Do outro lado do Atlântico, Tony Williams, então baterista de Miles Davis, ficou de queixo caído com Extrapolation. Imediatamente mandou um convite para McLaughlin, que se muda para os EUA para ser o guitarrista do Tony Williams Lifetime. McLaughlin estava em completo êxtase, tocando em clubes sagrados do jazz norteamericano e entrando em contato com monstros do estilo. Num belo dia Williams vai visitar Miles para receber uma grana e McLaughlin vai junto. Miles, do nada, chega para o guitarrista inglês e fala: “Tenho uma gravação amanhã. Apareça e traga a sua guitarra”. Foi assim que McLaughlin gravou com Miles duas obras seminais naquele ano de 1969: In A Silent Way e Bitches Brew. O ícone do jazz sofreu muita pressão inclusive por estar contratando um guitarrista branco para sua banda e costumava dizer: “Me mostre algum negro que toque como John que eu o contratarei imediatamente”.

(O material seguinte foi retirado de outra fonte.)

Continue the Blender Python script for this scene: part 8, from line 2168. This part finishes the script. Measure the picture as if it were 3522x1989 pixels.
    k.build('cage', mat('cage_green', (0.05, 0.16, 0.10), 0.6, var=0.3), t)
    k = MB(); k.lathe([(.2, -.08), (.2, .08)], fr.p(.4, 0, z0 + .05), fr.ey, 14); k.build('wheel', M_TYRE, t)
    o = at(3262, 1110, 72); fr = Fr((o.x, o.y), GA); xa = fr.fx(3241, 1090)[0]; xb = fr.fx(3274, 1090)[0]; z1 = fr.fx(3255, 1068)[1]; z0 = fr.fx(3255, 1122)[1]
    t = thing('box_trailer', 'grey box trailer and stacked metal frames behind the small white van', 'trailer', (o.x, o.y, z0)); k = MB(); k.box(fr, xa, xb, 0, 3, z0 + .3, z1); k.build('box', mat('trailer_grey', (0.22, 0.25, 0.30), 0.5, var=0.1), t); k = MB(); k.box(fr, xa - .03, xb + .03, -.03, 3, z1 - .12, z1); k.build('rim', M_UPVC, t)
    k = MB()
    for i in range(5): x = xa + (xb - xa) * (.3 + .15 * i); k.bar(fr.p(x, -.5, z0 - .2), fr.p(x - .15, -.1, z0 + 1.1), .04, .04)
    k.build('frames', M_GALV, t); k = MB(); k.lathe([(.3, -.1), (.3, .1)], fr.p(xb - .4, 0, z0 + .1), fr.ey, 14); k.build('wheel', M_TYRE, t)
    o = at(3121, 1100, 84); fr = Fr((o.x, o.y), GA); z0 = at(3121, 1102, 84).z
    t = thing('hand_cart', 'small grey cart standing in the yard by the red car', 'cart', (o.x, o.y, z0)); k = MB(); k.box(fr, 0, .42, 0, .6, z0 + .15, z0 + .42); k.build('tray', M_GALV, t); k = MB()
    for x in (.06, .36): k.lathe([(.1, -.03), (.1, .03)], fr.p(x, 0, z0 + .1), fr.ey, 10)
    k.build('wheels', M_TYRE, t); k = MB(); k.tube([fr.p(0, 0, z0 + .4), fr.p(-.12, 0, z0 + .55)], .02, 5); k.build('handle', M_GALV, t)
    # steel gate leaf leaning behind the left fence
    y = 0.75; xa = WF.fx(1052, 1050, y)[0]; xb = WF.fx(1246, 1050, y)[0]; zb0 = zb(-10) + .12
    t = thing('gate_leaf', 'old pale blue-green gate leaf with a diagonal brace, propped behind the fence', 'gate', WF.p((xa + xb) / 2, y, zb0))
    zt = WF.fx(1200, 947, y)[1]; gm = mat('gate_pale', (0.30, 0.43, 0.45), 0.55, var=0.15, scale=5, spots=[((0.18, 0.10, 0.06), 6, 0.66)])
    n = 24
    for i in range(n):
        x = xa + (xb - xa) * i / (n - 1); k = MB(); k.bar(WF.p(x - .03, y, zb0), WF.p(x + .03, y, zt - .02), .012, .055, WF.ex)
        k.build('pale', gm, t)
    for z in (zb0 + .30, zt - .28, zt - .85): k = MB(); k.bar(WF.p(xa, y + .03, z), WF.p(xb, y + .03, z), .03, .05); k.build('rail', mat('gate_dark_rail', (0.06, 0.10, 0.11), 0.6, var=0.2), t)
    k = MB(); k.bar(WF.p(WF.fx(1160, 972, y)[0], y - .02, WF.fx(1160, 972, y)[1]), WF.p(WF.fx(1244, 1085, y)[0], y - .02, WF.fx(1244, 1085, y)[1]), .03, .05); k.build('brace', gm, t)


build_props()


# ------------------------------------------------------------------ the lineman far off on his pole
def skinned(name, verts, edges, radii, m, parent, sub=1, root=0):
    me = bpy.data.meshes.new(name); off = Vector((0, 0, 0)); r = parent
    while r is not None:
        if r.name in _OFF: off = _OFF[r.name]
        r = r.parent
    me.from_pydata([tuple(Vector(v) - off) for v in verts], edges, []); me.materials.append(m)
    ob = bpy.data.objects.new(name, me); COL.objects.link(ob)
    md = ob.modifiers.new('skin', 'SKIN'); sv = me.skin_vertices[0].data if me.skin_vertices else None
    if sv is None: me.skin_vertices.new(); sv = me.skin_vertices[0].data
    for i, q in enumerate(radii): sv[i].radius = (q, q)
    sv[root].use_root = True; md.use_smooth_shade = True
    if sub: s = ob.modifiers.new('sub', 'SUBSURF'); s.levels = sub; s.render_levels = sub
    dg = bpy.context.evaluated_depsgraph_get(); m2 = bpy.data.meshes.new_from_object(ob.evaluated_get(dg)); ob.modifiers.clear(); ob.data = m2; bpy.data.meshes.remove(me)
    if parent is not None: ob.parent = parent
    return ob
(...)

Após mais um álbum com o Lifetime de Tony Williams (Turn It Over), dois discos solo (Where Fortune Smiles e Devotion) e uma jam em estúdio com Hendrix, McLaughlin entra em contado com a filosofia hindu em 1970 e isso muda sua vida e seu som para sempre. O guitarrista necessitava expressar algo mais existencial em sua música e foi através dos ensinamentos do guru Sri Chinmoy que isso foi colocado em prática. McLaughlin estava ciente de seu papel e finalmente achara seu caminho espiritual através de Chinmoy, apresentado a ele via Danny Weiss, produtor e empresário de Lary Coryell. Quem também despertou o interesse de John pela espiritualidade foi Graham Bond, que lhe emprestou um livro sobre Tarô.

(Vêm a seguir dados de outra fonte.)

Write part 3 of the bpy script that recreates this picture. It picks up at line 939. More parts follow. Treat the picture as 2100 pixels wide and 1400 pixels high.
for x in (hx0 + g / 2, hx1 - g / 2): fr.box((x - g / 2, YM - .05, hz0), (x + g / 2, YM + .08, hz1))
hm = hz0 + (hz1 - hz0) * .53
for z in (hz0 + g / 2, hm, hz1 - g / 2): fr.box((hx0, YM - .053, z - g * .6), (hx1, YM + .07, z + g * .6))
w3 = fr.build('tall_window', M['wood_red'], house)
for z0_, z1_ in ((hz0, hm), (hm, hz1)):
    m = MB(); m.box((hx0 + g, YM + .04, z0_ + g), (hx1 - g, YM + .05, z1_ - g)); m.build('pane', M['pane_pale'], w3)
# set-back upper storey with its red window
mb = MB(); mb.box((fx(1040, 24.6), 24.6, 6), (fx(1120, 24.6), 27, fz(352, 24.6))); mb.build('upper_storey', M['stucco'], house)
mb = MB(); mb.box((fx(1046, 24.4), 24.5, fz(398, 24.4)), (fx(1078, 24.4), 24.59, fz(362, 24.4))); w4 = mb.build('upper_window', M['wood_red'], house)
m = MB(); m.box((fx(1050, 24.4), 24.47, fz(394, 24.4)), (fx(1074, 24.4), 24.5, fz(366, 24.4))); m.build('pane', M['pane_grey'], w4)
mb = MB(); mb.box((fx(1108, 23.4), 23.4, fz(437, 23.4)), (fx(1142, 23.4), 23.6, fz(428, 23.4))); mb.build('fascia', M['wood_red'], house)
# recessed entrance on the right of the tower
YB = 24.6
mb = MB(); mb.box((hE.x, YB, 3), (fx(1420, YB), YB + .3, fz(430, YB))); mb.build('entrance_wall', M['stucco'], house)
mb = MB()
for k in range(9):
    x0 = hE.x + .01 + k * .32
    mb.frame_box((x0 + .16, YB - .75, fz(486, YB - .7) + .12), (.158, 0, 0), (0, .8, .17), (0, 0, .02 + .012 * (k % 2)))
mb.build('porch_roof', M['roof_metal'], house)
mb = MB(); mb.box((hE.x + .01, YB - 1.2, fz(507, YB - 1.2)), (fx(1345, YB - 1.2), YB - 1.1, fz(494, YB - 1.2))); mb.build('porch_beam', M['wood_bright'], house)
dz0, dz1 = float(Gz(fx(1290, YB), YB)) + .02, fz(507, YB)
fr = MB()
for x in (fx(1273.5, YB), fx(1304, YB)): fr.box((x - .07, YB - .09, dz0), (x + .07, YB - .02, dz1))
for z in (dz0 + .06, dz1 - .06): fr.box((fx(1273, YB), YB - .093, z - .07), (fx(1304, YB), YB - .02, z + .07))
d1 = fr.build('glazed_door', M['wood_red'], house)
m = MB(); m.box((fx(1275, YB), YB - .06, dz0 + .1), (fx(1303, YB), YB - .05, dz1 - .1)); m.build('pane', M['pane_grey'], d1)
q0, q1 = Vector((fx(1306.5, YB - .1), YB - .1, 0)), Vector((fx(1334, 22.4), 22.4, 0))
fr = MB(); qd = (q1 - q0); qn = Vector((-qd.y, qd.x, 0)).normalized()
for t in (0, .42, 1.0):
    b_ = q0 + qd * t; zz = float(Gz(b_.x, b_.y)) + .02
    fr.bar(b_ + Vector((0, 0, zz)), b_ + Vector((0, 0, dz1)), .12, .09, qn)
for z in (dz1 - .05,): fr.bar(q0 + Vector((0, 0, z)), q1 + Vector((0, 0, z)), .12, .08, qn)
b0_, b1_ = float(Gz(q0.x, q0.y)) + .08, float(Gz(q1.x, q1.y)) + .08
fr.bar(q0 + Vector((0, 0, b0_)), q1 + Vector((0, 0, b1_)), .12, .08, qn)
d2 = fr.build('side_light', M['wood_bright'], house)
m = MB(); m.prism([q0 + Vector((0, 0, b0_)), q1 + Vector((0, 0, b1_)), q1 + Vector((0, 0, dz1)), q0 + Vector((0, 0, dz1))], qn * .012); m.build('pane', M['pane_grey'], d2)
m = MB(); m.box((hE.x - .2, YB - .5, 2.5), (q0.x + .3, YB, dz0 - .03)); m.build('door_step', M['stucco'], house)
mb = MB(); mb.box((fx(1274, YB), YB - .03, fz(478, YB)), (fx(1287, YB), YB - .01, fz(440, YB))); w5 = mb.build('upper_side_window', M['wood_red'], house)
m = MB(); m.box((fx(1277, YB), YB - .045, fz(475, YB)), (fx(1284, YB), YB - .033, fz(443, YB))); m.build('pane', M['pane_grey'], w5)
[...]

O guitarrista passou então a pesquisar as capacidades interiores do homem e declarou na época ao Melody Maker: “O valor do ser humano, e a procura de sua identidade, deve ser transmitido pelo artista, apesar de toda a dificuldade que possa haver nessa tentativa”. O próximo passo foi abandonar os vícios; as drogas, o álcool, o cigarro e a carne: “Essas coisas absorviam a minha energia necessária para uma total concentração”. Meditação e Yôga faziam parte de seu dia a dia agora e Sri Chinmoy o batiza como “Mahavishnu”, mesmo nome do Deus hindu famoso pelas suas qualidades de compaixão e justiça. My Goal’s Beyond, disco solo de McLaughlin que pintou em 1970, vinha totalmente acústico e dedicado a Sri Chinmoy. Tanto seu guru espiritual (Chinmoy) como seu guru musical (Miles) o alertaram: “Chegou o momento de você montar o seu próprio conjunto”.

Foi exatamente isso que John fez na sequência. Das sessões de My Goal’s Beyond manteve Billy Cobham e Jerry Goodman e montou a Mahavishnu Orchestra. Cobham e Goodman foram dois reforços de peso: “Eu sabia que Cobham era a única pessoa capaz de levar adiante aquilo já realizado por Tony Williams. Goodman foi uma busca ao meu primeiro instrumento e aos ensinamentos de minha mãe com o violino. Ouvi inúmeros violinistas até que chegou a vez de um disco de uma banda chamada The Flock. Seu nome nem constava nos créditos e precisei somente ouvir um único solo para mandar alguém ir buscar o cara numa fazenda no meio dos EUA”. Para o baixo veio Rick Laird, que John conheceu quando tocaram juntos na banda de Brian Auger. Nos teclados da Mahavishnu estava Jan Hammer, recém chegado da Tchecoslováquia e indicado por seu compatriota Miroslav Vitous, baixista do Weather Report.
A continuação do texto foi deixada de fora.